The well-tempered plot device
Hee—just came across a link (from the Malibu List Weblog) to Nick Lowe's article The Well-Tempered Plot Device, published in Ansible in 1986, about how to create bad plots. Lowe discusses the art of predictability; the use of plot devices; plot coupons (Lowe may have coined the term); redeeming plot vouchers; the Universal Plot Generator; and the use of deus ex machina.
Lowe was previously known to me only as the excellent film reviewer for Interzone; it turns out that he was a good enough writer even twenty years ago to make me enjoy the parts of this article I've had time to read so far even though he trashes Susan Cooper's Dark Is Rising series, Lord of the Rings, Star Wars, and Hitch-Hiker's Guide to the Galaxy.

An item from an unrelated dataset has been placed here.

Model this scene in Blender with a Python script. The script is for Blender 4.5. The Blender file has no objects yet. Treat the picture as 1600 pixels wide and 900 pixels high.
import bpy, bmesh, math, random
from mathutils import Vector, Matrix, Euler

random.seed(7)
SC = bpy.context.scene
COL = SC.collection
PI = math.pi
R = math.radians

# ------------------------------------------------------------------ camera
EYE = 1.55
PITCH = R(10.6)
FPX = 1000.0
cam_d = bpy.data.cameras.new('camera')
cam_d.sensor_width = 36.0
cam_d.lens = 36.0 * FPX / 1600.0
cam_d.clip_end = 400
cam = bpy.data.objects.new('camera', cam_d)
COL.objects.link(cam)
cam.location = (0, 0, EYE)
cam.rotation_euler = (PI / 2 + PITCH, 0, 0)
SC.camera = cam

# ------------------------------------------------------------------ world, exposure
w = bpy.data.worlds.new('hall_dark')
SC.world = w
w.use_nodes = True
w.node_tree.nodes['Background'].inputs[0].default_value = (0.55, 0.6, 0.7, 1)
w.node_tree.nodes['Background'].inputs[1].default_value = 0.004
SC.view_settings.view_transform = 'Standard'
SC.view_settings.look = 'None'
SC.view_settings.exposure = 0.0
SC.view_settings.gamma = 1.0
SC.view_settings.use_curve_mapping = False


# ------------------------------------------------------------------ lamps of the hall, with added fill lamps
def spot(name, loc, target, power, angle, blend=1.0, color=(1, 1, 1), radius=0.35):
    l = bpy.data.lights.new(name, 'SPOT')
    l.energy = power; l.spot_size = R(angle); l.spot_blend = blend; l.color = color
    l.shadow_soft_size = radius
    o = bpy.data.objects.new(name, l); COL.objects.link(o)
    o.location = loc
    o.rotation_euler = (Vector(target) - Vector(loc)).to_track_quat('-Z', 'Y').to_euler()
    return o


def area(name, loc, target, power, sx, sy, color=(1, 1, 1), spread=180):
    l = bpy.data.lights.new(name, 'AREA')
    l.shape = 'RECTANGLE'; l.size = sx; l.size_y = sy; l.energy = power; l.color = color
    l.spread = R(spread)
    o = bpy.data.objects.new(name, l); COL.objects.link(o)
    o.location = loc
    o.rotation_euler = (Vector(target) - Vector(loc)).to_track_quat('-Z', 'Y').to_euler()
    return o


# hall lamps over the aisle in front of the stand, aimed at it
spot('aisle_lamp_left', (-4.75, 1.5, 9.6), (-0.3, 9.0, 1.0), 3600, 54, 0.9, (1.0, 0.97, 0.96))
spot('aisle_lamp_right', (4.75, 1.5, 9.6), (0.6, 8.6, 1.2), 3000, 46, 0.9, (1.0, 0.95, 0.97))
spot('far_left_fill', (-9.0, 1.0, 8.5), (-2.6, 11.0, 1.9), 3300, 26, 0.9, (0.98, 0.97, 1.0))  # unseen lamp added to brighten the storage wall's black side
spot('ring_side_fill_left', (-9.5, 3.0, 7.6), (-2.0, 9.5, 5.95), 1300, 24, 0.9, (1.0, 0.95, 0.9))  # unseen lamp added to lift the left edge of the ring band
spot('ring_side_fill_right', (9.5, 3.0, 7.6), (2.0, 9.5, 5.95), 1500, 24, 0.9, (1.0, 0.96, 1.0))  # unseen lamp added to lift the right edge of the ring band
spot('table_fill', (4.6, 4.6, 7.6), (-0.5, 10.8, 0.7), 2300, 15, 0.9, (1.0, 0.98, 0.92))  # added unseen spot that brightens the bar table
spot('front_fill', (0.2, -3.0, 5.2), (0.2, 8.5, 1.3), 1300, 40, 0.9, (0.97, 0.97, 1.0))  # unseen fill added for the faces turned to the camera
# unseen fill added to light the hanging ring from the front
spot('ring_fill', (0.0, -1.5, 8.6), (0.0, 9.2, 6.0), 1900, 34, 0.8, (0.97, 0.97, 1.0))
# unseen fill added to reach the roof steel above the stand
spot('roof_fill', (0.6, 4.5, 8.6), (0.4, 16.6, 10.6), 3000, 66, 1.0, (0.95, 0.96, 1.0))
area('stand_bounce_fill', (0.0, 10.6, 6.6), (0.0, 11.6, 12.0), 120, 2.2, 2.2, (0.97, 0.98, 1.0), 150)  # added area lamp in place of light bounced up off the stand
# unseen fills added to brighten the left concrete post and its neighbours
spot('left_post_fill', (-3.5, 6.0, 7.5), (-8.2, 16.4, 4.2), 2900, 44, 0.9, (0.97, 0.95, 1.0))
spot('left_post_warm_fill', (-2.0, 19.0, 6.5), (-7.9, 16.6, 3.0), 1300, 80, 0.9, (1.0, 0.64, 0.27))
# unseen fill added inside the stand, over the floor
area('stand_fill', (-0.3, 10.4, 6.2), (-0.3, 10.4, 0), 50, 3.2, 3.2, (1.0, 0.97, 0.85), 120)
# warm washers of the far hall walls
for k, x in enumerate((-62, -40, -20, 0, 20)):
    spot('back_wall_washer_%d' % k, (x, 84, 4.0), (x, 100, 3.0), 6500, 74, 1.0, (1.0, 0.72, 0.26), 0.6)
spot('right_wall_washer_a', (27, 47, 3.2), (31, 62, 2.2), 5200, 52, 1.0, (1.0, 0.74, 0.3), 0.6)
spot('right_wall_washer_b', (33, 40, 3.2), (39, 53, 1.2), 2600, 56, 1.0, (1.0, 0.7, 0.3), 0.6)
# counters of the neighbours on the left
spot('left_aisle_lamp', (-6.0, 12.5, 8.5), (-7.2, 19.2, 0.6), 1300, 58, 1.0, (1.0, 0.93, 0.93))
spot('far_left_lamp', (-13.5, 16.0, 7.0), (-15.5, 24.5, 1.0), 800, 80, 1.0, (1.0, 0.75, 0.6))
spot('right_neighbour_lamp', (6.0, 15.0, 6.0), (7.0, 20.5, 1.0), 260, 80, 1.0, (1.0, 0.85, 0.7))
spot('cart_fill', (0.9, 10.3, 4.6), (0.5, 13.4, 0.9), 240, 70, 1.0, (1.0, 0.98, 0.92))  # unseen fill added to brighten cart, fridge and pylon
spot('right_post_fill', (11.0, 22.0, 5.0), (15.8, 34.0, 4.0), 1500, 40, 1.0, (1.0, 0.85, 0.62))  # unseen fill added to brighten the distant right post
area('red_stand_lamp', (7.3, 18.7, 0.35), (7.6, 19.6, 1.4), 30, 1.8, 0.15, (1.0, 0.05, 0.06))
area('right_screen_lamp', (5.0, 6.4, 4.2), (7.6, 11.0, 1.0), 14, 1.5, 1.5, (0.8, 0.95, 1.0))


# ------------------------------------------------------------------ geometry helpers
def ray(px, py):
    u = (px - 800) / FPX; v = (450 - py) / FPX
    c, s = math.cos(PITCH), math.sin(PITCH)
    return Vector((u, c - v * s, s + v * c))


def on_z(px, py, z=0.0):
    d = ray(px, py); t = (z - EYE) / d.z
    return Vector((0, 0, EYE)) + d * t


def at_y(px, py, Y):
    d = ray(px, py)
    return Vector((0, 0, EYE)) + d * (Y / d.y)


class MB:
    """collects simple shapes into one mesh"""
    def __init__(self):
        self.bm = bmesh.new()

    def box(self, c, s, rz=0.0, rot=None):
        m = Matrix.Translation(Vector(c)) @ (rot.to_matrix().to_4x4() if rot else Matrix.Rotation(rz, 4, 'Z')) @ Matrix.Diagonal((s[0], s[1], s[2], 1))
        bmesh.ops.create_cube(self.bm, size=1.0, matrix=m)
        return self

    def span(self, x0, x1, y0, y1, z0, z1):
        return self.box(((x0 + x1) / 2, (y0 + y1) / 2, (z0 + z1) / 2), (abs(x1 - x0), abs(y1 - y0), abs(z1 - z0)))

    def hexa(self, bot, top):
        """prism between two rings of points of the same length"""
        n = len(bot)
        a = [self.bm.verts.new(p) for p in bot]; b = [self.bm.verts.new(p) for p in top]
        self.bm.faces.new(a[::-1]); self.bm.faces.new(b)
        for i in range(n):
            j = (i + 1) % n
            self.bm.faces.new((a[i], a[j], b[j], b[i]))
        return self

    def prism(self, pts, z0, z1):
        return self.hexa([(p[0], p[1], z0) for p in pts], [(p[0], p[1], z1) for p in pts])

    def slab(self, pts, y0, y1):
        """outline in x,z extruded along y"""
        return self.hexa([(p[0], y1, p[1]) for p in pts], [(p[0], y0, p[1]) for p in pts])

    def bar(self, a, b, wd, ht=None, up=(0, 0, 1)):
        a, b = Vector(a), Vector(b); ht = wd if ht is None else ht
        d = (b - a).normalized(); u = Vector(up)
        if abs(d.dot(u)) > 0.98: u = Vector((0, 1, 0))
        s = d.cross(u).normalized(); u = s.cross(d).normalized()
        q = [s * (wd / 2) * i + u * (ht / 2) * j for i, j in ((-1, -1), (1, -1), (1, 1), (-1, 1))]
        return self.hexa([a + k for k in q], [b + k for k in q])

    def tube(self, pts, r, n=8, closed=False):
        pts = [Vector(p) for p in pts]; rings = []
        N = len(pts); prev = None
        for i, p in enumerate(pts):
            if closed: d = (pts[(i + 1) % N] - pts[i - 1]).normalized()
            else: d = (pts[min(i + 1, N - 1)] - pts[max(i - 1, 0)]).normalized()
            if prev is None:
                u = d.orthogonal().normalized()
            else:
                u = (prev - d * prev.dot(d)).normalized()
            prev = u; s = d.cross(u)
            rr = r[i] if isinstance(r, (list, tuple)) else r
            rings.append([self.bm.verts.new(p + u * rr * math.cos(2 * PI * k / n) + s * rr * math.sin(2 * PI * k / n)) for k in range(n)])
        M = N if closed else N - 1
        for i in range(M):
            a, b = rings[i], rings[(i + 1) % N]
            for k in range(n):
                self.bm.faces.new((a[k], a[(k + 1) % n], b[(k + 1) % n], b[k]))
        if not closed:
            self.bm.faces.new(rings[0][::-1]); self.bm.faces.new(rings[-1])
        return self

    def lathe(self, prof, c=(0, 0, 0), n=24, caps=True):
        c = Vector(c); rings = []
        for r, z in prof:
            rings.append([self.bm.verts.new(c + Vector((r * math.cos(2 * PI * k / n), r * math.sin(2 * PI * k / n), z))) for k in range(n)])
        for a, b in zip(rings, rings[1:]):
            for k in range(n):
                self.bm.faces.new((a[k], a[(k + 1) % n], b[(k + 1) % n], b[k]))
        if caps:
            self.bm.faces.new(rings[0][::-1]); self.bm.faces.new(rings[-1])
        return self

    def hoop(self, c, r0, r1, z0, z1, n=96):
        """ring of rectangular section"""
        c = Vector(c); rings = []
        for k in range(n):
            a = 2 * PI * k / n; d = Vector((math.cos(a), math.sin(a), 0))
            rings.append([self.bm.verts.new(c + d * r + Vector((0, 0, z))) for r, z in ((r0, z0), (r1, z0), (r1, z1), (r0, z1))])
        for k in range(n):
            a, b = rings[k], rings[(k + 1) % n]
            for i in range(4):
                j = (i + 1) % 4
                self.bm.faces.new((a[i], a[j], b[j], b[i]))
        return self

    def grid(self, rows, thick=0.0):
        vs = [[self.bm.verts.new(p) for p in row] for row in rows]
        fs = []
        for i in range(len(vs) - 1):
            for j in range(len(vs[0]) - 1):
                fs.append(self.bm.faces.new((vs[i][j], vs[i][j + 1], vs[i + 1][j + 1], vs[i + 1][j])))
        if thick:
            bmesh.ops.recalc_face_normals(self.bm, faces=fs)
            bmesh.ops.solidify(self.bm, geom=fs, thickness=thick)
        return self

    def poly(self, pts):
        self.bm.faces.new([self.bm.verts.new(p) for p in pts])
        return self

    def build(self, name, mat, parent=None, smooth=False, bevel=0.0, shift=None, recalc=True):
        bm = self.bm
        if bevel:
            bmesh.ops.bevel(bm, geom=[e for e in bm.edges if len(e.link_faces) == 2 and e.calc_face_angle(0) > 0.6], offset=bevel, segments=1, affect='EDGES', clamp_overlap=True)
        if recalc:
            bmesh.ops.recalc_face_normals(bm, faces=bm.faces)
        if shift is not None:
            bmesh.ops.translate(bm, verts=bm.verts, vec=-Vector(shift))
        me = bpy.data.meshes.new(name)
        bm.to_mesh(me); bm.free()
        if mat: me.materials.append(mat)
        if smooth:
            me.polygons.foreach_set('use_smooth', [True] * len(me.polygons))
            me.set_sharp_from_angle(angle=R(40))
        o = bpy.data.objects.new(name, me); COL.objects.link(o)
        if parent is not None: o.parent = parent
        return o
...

He also trashes a bunch of other stuff: everything by Stephen Donaldson; the Shadow of the Torturer series; Leonard Nimoy's poetry; IASFM; Lionel Fanthorpe; A. E. van Vogt; Michael Moorcock; Lin Carter's The Black Star; and the comic-book concepts of red kryptonite and the Idol-Head of Diabolu. Among other things. So if you're likely to be upset by someone trashing any of those things, perhaps best to skip this article, or at least to brace yourself before reading it.